A River Runs Through It: Connecting the Communities of the Arroyo Seco

In October 2002, 30 teachers from communities along the Arroyo Seco and other parts of Southern California participated in A River Runs Through It: Connecting the Communities of the Arroyo Seco, a special weekend workshop on how to integrate study of the Arroyo Seco in the K-12 school curriculum.

This special teacher training hosted by the Urban and Environmental Policy Institute at Occidental College, in conjunction with the Southwest Museum, the Lummis Home and Garden and the Debs Park Audubon Center, is part of ArroyoFest’s ongoing effort to support place-based education -- education that uses the local landscape, history and community life as the touchstone for teaching and learning.

This past spring the workshop expanded to two weekends, allowing 20 additional teachers the opportunity to learn about these subjects in more depth, hear from panels of fellow educators and have in-depth discussions about how to promote the study of the Arroyo at the their school.

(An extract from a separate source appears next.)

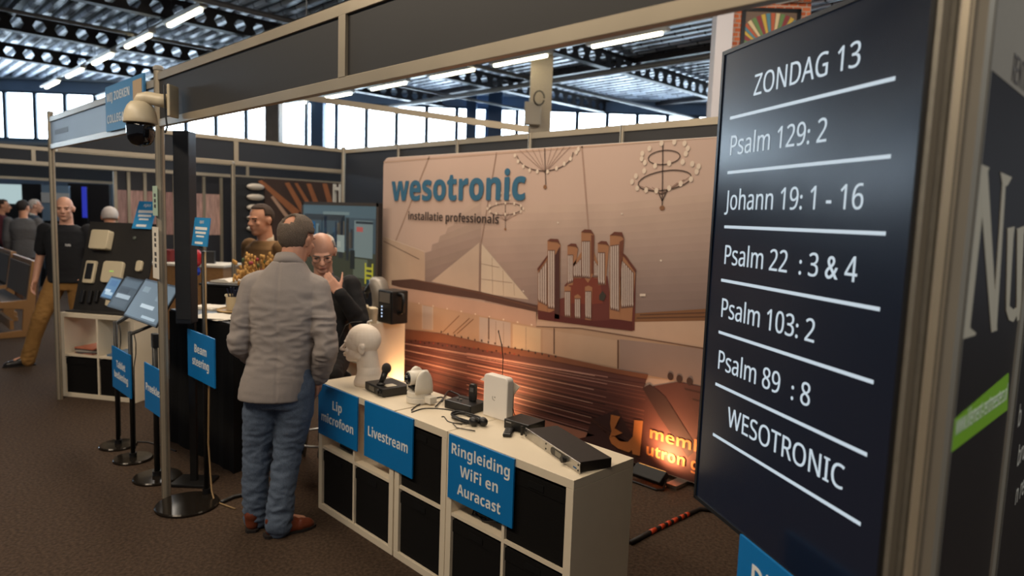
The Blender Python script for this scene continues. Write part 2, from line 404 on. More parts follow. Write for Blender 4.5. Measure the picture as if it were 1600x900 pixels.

Initiated in 1999 by teachers Carmela Gomes and Janice Rodriguez, with help from the Southwest Museum, “A River Runs Through It” has received support from the Metropolitan Water District’s Community Partners Program.

View the on-line version of the Resource Guide that accompanies the workshop.


Teachers listen as Darryl Ramos-Young of the Debs Park Audubon Center describes Debs Park -- a resource for both people and wildlife that is largely unknown, even to those who live nearby.


Carmela Gomes of Nightingale Middle School and Janice Rodriguez of Luther Burbank Middle School, facilitated this workshop for the fourth time with help from the Southwest Museum and Urban and Environmental Policy Institute at Occidental College.



Facilitators Jan Rodriquez and Carmela Gomes help workshop attendants brainstorm ideas to connect the Arroyo Seco to the classroom.


Participants tour the historic Lummis Home and Gardens, learning about drought-tolerant, native plants, photo windows and other eccentric aspects of the home that Charles Lummis built from Arroyo stone to last a thousand years.


Teachers present their ideas at the end of an information-packed two days.